EXERCISE DETAILS:
Copy out precisely the lines beginning at the line that contains "cd = RS.rand(nc_) < .16 + .75 * cdk" and ending at the line that contains "-RS.uniform(.0, .35, n)], 1)", including both.

— begin SUPPLIED MATERIAL —

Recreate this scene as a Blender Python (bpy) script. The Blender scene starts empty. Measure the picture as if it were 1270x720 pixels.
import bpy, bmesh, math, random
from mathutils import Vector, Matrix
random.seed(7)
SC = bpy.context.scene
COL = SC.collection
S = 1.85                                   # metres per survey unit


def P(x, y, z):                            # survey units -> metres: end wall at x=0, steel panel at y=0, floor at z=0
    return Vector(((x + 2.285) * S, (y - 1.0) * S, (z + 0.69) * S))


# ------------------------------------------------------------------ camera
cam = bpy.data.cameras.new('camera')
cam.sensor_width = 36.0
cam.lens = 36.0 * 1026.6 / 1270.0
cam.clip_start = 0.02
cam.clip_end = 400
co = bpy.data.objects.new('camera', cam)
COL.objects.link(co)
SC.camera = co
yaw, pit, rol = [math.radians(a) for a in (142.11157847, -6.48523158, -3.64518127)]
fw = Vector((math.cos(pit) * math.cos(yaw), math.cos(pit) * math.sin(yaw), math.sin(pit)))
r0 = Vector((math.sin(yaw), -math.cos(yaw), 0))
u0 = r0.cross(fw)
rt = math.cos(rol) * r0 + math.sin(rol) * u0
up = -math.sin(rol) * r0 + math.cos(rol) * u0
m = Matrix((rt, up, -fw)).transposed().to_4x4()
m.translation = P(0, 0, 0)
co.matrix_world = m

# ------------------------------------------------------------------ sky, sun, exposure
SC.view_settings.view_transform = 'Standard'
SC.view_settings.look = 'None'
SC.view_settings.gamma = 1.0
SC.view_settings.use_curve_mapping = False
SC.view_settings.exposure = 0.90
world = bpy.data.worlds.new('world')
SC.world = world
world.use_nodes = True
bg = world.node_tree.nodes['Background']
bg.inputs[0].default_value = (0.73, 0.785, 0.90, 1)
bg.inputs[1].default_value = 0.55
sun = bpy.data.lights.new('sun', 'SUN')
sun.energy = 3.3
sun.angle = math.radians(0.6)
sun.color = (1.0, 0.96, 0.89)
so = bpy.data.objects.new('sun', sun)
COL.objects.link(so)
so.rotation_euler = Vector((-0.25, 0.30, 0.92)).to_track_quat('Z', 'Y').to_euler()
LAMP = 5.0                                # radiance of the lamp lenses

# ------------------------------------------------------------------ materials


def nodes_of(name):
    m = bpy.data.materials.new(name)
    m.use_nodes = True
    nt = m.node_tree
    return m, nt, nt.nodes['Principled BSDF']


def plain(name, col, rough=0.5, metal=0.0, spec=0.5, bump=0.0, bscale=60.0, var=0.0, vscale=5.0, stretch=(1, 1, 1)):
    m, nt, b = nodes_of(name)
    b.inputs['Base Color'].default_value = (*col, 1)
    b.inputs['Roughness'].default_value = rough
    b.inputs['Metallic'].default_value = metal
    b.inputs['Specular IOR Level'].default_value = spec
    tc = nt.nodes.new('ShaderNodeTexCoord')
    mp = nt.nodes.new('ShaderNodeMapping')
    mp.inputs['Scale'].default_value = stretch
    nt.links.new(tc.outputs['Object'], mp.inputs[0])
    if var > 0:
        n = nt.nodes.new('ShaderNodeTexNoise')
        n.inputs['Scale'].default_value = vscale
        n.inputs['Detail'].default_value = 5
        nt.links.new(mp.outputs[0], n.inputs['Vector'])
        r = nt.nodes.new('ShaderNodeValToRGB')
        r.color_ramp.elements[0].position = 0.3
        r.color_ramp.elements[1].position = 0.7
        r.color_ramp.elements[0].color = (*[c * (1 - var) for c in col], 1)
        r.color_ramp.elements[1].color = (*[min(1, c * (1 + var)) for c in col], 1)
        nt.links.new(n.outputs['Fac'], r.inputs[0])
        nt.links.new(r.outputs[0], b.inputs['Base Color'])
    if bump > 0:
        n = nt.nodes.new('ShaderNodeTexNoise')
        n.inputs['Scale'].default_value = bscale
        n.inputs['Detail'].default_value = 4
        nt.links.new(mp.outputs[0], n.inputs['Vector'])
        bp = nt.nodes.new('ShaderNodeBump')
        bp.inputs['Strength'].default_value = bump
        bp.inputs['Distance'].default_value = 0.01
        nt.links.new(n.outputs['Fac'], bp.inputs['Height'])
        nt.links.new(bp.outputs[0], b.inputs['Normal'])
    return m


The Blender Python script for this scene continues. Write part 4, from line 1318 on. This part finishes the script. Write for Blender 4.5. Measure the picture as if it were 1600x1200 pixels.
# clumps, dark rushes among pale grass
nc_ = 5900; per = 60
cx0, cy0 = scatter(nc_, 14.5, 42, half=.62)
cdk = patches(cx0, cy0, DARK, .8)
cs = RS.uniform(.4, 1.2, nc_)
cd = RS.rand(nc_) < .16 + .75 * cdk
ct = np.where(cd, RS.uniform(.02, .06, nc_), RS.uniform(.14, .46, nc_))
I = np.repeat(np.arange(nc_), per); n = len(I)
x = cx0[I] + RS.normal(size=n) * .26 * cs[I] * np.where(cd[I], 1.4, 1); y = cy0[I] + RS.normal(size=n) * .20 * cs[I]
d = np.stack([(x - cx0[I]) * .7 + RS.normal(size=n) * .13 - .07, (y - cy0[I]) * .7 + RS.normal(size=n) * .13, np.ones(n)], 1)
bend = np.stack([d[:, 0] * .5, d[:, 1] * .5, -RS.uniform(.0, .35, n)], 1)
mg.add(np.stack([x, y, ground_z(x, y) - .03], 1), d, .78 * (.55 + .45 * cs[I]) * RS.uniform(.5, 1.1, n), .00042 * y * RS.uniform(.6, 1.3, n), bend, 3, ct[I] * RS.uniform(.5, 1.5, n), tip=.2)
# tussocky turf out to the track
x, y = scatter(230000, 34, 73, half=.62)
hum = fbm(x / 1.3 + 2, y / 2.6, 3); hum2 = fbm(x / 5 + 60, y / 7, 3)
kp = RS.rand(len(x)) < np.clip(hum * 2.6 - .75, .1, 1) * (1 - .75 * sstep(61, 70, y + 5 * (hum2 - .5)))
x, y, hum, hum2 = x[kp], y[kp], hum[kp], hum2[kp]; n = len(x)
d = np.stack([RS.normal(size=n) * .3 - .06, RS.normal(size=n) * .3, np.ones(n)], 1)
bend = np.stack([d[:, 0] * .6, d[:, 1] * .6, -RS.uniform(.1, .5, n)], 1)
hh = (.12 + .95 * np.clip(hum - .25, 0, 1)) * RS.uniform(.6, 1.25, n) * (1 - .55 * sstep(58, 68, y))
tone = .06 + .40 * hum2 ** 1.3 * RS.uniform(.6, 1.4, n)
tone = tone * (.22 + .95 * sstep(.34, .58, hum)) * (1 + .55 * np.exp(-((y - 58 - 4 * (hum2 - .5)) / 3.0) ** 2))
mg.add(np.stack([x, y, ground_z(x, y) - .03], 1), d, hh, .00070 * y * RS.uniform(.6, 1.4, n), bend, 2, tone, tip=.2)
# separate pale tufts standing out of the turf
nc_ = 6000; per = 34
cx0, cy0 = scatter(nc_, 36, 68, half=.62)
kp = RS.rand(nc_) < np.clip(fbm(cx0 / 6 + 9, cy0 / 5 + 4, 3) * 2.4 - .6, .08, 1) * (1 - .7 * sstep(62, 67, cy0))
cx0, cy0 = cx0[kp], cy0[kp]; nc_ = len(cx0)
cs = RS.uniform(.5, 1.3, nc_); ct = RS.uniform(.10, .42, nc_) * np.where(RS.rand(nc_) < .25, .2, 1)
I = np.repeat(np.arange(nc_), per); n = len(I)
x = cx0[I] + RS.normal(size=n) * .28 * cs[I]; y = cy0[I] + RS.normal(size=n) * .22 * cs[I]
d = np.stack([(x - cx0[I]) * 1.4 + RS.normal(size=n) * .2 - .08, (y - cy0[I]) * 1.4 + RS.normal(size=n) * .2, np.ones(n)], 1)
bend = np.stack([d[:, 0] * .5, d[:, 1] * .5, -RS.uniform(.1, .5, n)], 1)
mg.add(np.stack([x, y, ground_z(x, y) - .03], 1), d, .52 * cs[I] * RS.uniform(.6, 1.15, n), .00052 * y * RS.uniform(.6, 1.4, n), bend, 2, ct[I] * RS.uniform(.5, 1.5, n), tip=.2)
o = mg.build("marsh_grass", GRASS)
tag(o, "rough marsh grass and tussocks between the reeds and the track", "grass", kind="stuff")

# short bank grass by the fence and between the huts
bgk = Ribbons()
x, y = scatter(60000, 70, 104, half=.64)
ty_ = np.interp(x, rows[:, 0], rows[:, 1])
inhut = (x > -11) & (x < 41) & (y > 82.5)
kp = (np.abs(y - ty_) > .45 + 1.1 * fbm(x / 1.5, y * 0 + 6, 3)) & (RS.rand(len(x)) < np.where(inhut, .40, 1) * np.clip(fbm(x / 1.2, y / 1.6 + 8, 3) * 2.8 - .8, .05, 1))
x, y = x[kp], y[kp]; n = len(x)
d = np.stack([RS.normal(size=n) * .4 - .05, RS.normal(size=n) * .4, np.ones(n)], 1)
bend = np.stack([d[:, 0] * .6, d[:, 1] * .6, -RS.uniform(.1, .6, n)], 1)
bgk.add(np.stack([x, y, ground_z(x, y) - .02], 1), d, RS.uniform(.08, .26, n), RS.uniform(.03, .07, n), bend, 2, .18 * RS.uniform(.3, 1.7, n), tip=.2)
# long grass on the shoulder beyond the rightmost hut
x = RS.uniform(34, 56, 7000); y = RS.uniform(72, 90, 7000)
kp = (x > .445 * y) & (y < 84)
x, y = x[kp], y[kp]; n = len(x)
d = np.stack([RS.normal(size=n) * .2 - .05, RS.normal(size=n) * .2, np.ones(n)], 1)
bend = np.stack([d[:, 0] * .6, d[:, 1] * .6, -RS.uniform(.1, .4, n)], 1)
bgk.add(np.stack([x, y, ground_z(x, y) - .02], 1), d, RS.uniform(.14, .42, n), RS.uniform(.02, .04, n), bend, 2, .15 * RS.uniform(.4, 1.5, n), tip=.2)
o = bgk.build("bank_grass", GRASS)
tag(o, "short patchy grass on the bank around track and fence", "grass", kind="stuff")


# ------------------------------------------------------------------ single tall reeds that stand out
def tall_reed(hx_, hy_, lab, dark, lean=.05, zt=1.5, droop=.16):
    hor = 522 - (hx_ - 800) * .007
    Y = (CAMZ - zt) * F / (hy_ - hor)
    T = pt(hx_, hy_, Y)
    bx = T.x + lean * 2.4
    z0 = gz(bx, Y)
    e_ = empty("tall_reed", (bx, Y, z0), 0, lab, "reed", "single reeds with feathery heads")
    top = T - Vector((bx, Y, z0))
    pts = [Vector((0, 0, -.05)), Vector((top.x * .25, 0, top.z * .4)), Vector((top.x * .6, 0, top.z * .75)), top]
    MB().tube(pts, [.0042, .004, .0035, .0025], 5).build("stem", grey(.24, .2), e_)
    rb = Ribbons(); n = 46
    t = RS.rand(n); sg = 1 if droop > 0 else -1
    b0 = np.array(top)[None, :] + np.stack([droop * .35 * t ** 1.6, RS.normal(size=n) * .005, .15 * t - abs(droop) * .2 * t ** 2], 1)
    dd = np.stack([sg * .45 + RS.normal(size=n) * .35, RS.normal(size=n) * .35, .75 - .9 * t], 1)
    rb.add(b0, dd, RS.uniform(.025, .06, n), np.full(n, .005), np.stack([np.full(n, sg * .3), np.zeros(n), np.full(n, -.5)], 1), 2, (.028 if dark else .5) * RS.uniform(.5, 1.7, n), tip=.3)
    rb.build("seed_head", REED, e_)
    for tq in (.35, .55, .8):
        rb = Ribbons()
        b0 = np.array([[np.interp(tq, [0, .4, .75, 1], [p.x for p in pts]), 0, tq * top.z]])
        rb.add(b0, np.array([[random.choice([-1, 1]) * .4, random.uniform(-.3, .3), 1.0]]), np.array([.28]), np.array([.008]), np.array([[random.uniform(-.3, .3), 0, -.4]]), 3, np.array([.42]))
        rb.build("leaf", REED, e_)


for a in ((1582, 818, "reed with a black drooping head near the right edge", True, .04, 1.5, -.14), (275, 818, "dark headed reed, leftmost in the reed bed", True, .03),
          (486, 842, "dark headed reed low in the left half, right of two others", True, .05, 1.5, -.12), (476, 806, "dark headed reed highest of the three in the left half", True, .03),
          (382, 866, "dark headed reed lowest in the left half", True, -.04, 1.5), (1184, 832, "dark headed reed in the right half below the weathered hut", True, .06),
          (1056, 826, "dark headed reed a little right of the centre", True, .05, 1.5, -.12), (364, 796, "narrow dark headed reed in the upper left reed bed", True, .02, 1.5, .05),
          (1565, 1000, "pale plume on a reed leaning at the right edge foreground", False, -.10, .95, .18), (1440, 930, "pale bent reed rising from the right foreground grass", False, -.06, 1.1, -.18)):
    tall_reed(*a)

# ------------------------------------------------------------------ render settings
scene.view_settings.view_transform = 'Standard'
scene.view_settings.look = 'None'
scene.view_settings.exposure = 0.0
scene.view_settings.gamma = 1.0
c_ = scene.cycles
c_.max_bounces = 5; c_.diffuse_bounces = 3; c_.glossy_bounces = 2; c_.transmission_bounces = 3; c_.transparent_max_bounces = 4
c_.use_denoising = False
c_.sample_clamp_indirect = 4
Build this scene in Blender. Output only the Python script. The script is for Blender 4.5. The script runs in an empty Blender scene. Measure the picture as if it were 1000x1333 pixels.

— end SUPPLIED MATERIAL —

CORRECT RESPONSE:
cd = RS.rand(nc_) < .16 + .75 * cdk
ct = np.where(cd, RS.uniform(.02, .06, nc_), RS.uniform(.14, .46, nc_))
I = np.repeat(np.arange(nc_), per); n = len(I)
x = cx0[I] + RS.normal(size=n) * .26 * cs[I] * np.where(cd[I], 1.4, 1); y = cy0[I] + RS.normal(size=n) * .20 * cs[I]
d = np.stack([(x - cx0[I]) * .7 + RS.normal(size=n) * .13 - .07, (y - cy0[I]) * .7 + RS.normal(size=n) * .13, np.ones(n)], 1)
bend = np.stack([d[:, 0] * .5, d[:, 1] * .5, -RS.uniform(.0, .35, n)], 1)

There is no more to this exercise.